Alibaba prices Hong Kong shares at HK$176, a slight discount to its New York shares in world’s biggest IPO of 2019
- Retail portion has been oversubscribed by 40 times, meaning the size is likely to be increased to 50 million shares from 12.5 million, sources said
- Separately, the Hong Kong stock exchange will roll out options and futures contracts for Alibaba shares on its November 26 debut, stock will also be available for short-selling
Alibaba Group Holding will offer the investors of its Hong Kong shares at a slight discount to its US-listed depositary shares, as Asia’s most valuable company prepares to kick off the world’s largest initial public offering this year.

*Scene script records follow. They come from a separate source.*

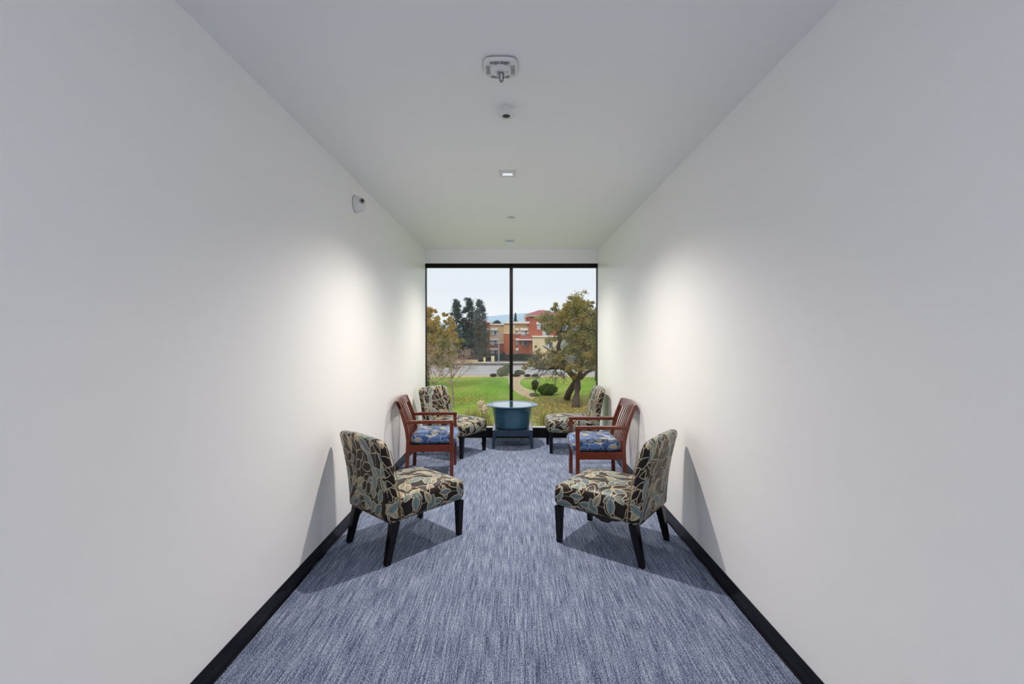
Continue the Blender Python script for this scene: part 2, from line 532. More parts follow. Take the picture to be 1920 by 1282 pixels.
# back wall with two gridded windows (they mirror faintly in the big panes)
BW = [(-1.72, -0.98), (0.94, 1.72)]
BZ0, BZ1 = 1.12, 2.08
bw = MB()
bw.box(-LX, BW[0][0], YB - TH, YB, 0, ZC).box(BW[0][1], BW[1][0], YB - TH, YB, 0, ZC).box(BW[1][1], LX, YB - TH, YB, 0, ZC)
for x0, x1 in BW:
    bw.box(x0, x1, YB - TH, YB, 0, BZ0).box(x0, x1, YB - TH, YB, BZ1, ZC)
struct(bw.build('wall_back', M_WALL))
for i, (x0, x1) in enumerate(BW):
    w = MB()
    for k in range(8):
        x = x0 + (x1 - x0) * k / 7
        w.box(x - 0.012, x + 0.012, YB - 0.09, YB - 0.05, BZ0, BZ1)
    for k in range(9):
        z = BZ0 + (BZ1 - BZ0) * k / 8
        w.box(x0, x1, YB - 0.088, YB - 0.052, z - 0.012, z + 0.012)
    struct(w.build('window_%d' % (i + 2), M_PLASTIC))

DL_X = -0.045
DL_Y = [6.34, 3.735]
HOLE = 0.045
def ceiling_mesh():
    b = MB()
    def strip(x0, x1, y0, y1):
        b.box(x0, x1, y0, y1, ZC, ZC + 0.12)
    strip(XL - TH, DL_X - HOLE, YB - TH, YE + 0.12)
    strip(DL_X + HOLE, XR + TH, YB - TH, YE + 0.12)
    ys = sorted(DL_Y)
    edges = [YB - TH] + [e for y in ys for e in (y - HOLE, y + HOLE)] + [YE + 0.12]
    for k in range(0, len(edges), 2):
        strip(DL_X - HOLE, DL_X + HOLE, edges[k], edges[k + 1])
    strip(-LX - TH, XL - TH, YB - TH, YM + TH)
    strip(XR + TH, LX + TH, YB - TH, YM + TH)
    return b.build('ceiling', M_CEIL)
struct(ceiling_mesh())
struct(MB().box(XL, XR, YE - 0.0, YE + 0.12, 2.685, ZC).build('wall_window_header', M_WALL))

# cove baseboards: a thin strip with a toe that flares on to the carpet
def cove(name, x, sgn):
    b = MB()
    prof = [(0, 0.100), (0.004, 0.100), (0.004, 0.020), (0.008, 0.006), (0.014, 0.0), (0, 0.0)]
    bm = b.bm
    r0 = [bm.verts.new((x + sgn * p[0], YM, p[1])) for p in prof]
    r1 = [bm.verts.new((x + sgn * p[0], YE, p[1])) for p in prof]
    for k in range(len(prof)):
        bm.faces.new((r0[k], r0[(k + 1) % len(prof)], r1[(k + 1) % len(prof)], r1[k]))
    bm.faces.new(r0); bm.faces.new(r1)
    return struct(b.build(name, M_COVE))
cove('baseboard_left', XL, 1)
cove('baseboard_right', XR, -1)

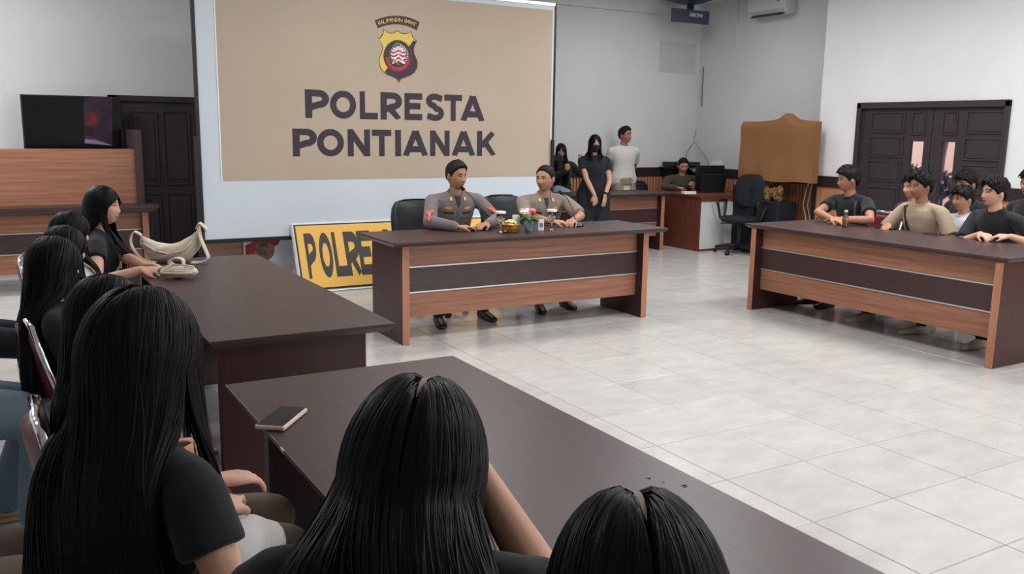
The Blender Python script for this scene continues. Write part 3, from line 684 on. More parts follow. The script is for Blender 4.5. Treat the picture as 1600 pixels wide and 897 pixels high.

The Hangzhou-based company has priced its secondary stock offering in Hong Kong at HK$176 each based on guidance at the end of a global marketing process, it said in a statement.
A rush for its shares among retail investors is said to have boosted the oversubscription rate to 40 times, locking up a record HK$94 billion for an IPO in the city this year, said the people who declined to be named.
Separately, the Hong Kong Exchanges and Clearing Limited (HKEX), the operator of the bourse, said it would roll out options and futures contracts for the stock when Alibaba makes its trading debut on November 26. The shares can also be available for short-selling.
The offer price works out to about 2.6 per cent discount to Alibaba’s November 19 closing price of US$185.25 in New York. It is also about 6.4 per cent below the indicative ceiling of HK$188 each for retail investors in Hong Kong. Eight Hong Kong-listed shares are worth the equivalent of one New York-listed share.
Based on the pricing the company will raise as much as HK$101.2 billion (US$13 billion) if the full allocation of 575 million shares is taken up, making it the biggest offering globally so far this year.